What the task asks.
Below are records; please set down exactly the lines from the first through the one containing "from mathutils import".

(Lines of data)
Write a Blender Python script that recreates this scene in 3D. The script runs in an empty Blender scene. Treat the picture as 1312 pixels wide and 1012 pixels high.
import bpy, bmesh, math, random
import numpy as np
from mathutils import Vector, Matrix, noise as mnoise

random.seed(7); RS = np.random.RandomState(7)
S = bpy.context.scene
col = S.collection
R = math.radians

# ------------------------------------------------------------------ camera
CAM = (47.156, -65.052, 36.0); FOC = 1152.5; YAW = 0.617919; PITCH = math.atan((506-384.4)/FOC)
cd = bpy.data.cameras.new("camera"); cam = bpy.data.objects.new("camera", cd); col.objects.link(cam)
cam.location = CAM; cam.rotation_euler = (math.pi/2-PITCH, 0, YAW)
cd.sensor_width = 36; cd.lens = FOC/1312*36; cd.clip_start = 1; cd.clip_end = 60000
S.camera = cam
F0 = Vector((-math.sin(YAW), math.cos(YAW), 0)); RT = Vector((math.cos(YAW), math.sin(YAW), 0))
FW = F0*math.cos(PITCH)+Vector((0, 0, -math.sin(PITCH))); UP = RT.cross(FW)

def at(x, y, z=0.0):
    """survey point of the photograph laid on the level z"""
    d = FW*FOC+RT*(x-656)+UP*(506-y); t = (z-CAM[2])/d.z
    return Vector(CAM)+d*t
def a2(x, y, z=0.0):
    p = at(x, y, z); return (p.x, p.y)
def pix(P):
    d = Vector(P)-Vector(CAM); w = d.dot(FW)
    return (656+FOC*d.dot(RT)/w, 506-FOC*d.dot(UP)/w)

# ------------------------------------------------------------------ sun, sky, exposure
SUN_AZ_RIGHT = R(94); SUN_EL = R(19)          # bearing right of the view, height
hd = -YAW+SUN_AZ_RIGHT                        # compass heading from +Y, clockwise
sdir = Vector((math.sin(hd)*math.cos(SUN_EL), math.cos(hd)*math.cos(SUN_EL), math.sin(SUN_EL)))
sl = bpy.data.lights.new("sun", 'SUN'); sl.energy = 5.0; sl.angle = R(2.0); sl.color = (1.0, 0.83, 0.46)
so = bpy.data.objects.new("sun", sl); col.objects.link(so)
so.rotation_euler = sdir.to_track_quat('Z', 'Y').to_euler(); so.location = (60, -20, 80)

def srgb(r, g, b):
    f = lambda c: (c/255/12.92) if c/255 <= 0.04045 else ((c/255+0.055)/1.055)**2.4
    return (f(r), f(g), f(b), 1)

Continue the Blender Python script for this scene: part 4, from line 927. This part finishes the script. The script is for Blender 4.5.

Expected answer.
Write a Blender Python script that recreates this scene in 3D. The script runs in an empty Blender scene. Treat the picture as 1312 pixels wide and 1012 pixels high.
import bpy, bmesh, math, random
import numpy as np
from mathutils import Vector, Matrix, noise as mnoise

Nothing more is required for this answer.